Friday, Oct. 04, 1963

A Night at the Airport

The V.I.P.s. The sufferings of the rich, as Hollywood well knows, are among the sweetest pleasures of the poor. This picture exploits the one to provide the other. In particular, it exploits the much-exploited sufferings of its principal players, Elizabeth Taylor and Richard Burton. In general, it exploits the predicament of four wealthy men and women whose flight is fogbound overnight in London Airport.

For most of them, delay invites disaster. Heroine Taylor is "eloping" to America with Louis Jourdan, and delay means that Hero Burton, the violently jealous millionaire the heroine is married to, will surely catch up with them. Orson Welles, a celebrated film director, has tax problems, and delay beyond midnight means that about -L-300,000 will be legally lifted out of his pocket. Rod Taylor, a tractor tycoon, needs a financial transfusion to save his corporate life, and delay means debacle.

Margaret Rutherford, a dotty old duchess, is off to become the assistant social director of a Miami Beach hotel, and delay means nothing to her.

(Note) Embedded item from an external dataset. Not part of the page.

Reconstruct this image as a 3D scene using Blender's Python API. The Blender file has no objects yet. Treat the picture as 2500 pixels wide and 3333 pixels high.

To the audience, however, it means a chance to see Her Grace, swaddled in a frock that may well be a 19th century golf bag and surmounted by a flat green hat that looks like a Sussex divot, fight free of a tenacious seat belt, roll down the ramp and stagger to the airport bar, where the headwaiter respectfully bellows: "A LARGE BRANDY FOR HER

GRACE!" Her Grace knocks back the brandy and then with a small mad leer of bliss sits marinating mindlessly. "Flying is a most peculiar experience," she muses. "First they tie you to your seat and say you are going to go. Then they untie you and say you are not going to go. Hah! You'd never catch the Queen Mary behaving like that!" After Rutherford, Burton and Taylor hardly seem worth watching. But Rod Taylor holds his own pretty well, and

Orson Welles does a magnificent takeoff on Orson Welles. In short, thanks partly to a couple of big fat camera hogs and partly to a tidy script by Terence (Separate Tables) Rattigan, The V.I.P.s is on the whole an entertaining film. The poor, that is to say, should find it entertaining; the rich may find it less than flattering. Director Anthony Asquith seems to agree with the fellow who remarked: "If you want to know what God thinks of money, just look at the people he has given it to."